Back in my day, when it was time to play a game, we had to exit Windows and boot into the game from a command prompt. There was no such thing as Alt-Tabbing between my game and whatever else I’d been doing on the computer. And there was no bulky, RAM-hogging Windows instance running underneath the game I was trying to play. While that exact scenario isn’t going to be coming back anytime soon, Microsoft has confirmed that a performance-enhancing Game Mode is coming to the operating system alongside the Creators Update scheduled to release this spring.

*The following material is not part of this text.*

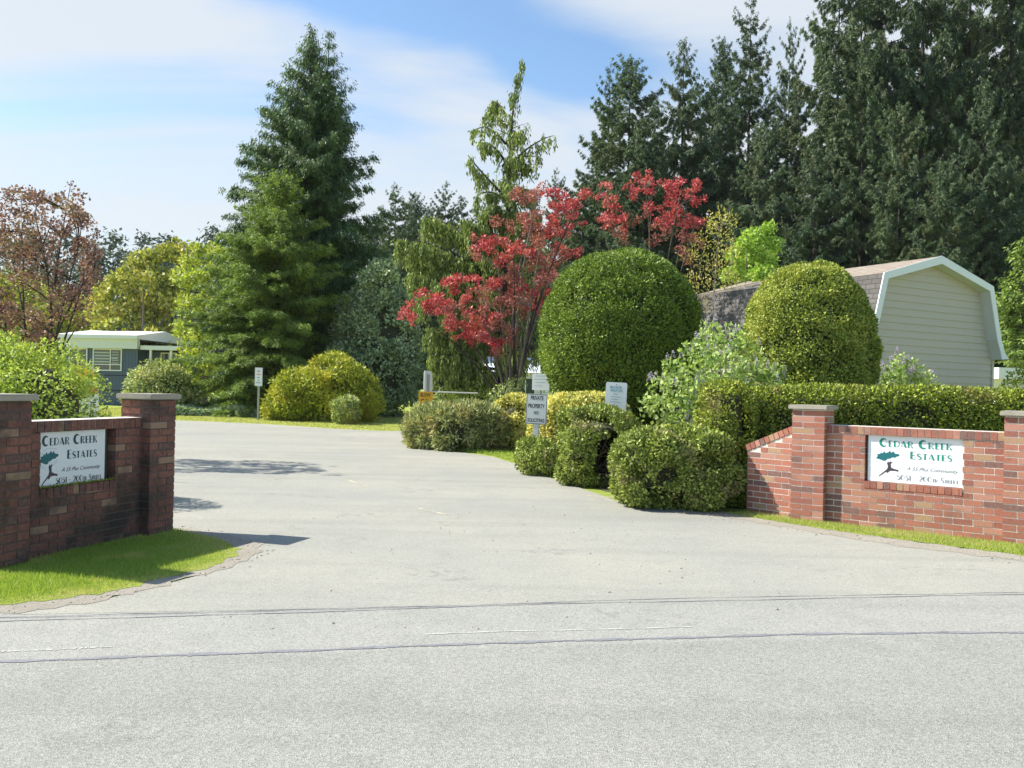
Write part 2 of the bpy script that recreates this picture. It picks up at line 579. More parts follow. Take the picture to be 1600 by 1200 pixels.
M['sign_yellow'] = plain('sign_face_yellow', (0.80, 0.40, 0.02), 0.5, var=0.15)
M['red'] = plain('sign_red', (0.52, 0.02, 0.02), 0.5, var=0.05)
M['yellow'] = plain('sign_yellow_band', (0.85, 0.52, 0.02), 0.5, var=0.05)
M['white_paint'] = plain('white_paint', (0.80, 0.80, 0.78), 0.55, var=0.06, scale=3)
M['post_white'] = plain('post_white', (0.68, 0.67, 0.62), 0.7, var=0.15, scale=10)
M['galv'] = plain('galvanised_post', (0.34, 0.33, 0.31), 0.55, var=0.2, scale=12, metal=0.3)
M['siding'] = plain('siding_tan', (0.475, 0.435, 0.385), 0.6, var=0.05, scale=2)
M['trim'] = plain('trim_white', (0.72, 0.76, 0.80), 0.5, var=0.05, scale=3)
M['trim_shade'] = plain('soffit_grey', (0.55, 0.57, 0.58), 0.6, var=0.05, scale=3)
M['cream'] = plain('fascia_cream', (0.74, 0.76, 0.68), 0.6, var=0.06, scale=2)
M['navy'] = plain('wall_slate_blue', (0.105, 0.135, 0.20), 0.6, var=0.1, scale=2)
M['glass'] = plain('window_glass', (0.07, 0.085, 0.085), 0.12, var=0.2, scale=1.5, spec=0.8)
M['blind'] = plain('window_blind', (0.42, 0.46, 0.43), 0.6, var=0.06)
M['seam'] = plain('road_seam_tar', (0.21, 0.21, 0.22), 0.8, var=0.5, scale=14)
M['seam_faint'] = plain('road_joint', (0.25, 0.25, 0.25), 0.8, var=0.35, scale=10)
M['faded_white'] = plain('faded_line', (0.45, 0.45, 0.40), 0.8, var=0.2, scale=20)
M['faded_yellow'] = plain('faded_yellow_line', (0.52, 0.47, 0.33), 0.8, var=0.2, scale=14)
M['stone'] = island_mat('pebble_stone', [(0.45, (0.40, 0.37, 0.31)), (0.15, (0.24, 0.22, 0.19)), (0.4, (0.52, 0.48, 0.41))])
M['asph_main'] = asphalt('asphalt_street', (0.290, 0.291, 0.256), (0.318, 0.316, 0.275), grain=(0.7, 1.27))
M['asph_mid'] = asphalt('asphalt_street_edge', (0.323, 0.323, 0.284), (0.347, 0.342, 0.298), grain=(0.74, 1.22))
M['asph_drive'] = asphalt('asphalt_driveway', (0.328, 0.325, 0.281), (0.380, 0.366, 0.300), grain=(0.82, 1.15), patch=0.12)
M['lawn'] = ground_mat('lawn_turf', (0.24, 0.33, 0.045), (0.34, 0.40, 0.07), (0.42, 0.38, 0.12))
M['soil'] = ground_mat('bed_soil', (0.10, 0.085, 0.055), (0.15, 0.13, 0.07), (0.10, 0.13, 0.03), 2.0, 18)
M['shoulder'] = ground_mat('gravel_shoulder', (0.40, 0.365, 0.295), (0.46, 0.42, 0.34), (0.36, 0.32, 0.25), 3.0, 45)


def shingles(name, a, b):
    m, n, l, out = new_mat(name)
    uv = n.new('ShaderNodeTexCoord').outputs['UV']
    br = n.new('ShaderNodeTexBrick')
    l.new(uv, br.inputs['Vector'])
    br.inputs['Scale'].default_value = 1.0
    br.inputs['Brick Width'].default_value = 0.30
    br.inputs['Row Height'].default_value = 0.145
    br.inputs['Mortar Size'].default_value = 0.012
    br.inputs['Color1'].default_value = (*a, 1)
    br.inputs['Color2'].default_value = (*b, 1)
    br.inputs['Mortar'].default_value = (*(x * 0.45 for x in a), 1)
    nzv = add_noise(n, l, 9, 5, 0.7, uv)
    col = add_mix(n, l, add_range(n, l, nzv, 0.35, 0.7, 0, 0.6), br.outputs[0], tuple(x * 0.7 for x in a))
    p = n.new('ShaderNodeBsdfPrincipled')
    l.new(col, p.inputs['Base Color'])
    p.inputs['Roughness'].default_value = 0.9
    l.new(p.outputs[0], out.inputs[0])
    return m


M['shingle'] = shingles('roof_shingle_brown', (0.30, 0.245, 0.185), (0.42, 0.35, 0.27))
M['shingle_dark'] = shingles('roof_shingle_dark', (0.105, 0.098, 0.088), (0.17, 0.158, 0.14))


# ------------------------------------------------------------------ numpy foliage helpers
def norm(a):
    return a / np.maximum(np.linalg.norm(a, axis=-1, keepdims=True), 1e-9)


def fnoise(Pn, scale, seed=0, octaves=3):
    r = np.random.RandomState(seed)
    out = np.zeros(len(Pn))
    amp, tot = 1.0, 0.0
    for o in range(octaves):
        acc = np.zeros(len(Pn))
        for k in range(5):
            d = norm(r.normal(size=3))
            acc += np.sin(Pn @ d * scale * (2 ** o) * r.uniform(0.7, 1.4) + r.uniform(0, 6.28))
        out += amp * acc / 5 ** 0.5
        tot += amp
        amp *= 0.5
    return out / tot


def blades(geo, C, D, L, Wd, rng, S=None, tri=False):
    """leaf-shaped quads from base points C along D"""
    N = len(C)
    if N == 0:
        return
    D = norm(D)
    if S is None:
        S = norm(np.cross(D, rng.normal(size=(N, 3))))
    L = np.broadcast_to(np.asarray(L, float), (N,))[:, None]
    Wd = np.broadcast_to(np.asarray(Wd, float), (N,))[:, None]
    if tri:
        V = np.stack([C - S * Wd / 2, C + S * Wd / 2, C + D * L], 1).reshape(-1, 3)
        geo.add(V, np.arange(3 * N).reshape(N, 3))
    else:
        mid = C + D * L * 0.45
        V = np.stack([C, mid + S * Wd / 2, C + D * L, mid - S * Wd / 2], 1).reshape(-1, 3)
        geo.add(V, np.arange(4 * N).reshape(N, 4))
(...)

Evidence of the mode was first dug up last month, but now we have official word. Details on how the mode works are light, but Xbox executive Mike Ybarra confirmed one of the big lingering questions on Twitter, saying that the game mode will work for both Win32 and UWP games. In other words, the mode isn’t just for games purchased through the Windows store. This was my biggest fear when the feature was outed. Microsoft has a history of making cool features and then letting them stumble and die by keeping them as Windows 10-exclusives.

Will this work with every game? We don’t know yet.

There’s no promise yet that it’ll work with every game, but it sounds like it’s a rather low-level feature that would do things like suspending processes that could get in the way of an ideal gaming experience. Hopefully, then, it’ll be something that just works with every game and doesn’t require any developer intervention.

The feature will roll out to Windows Insiders in the near future, and we’ll see it publicly whenever the Creators Update comes to Windows 10.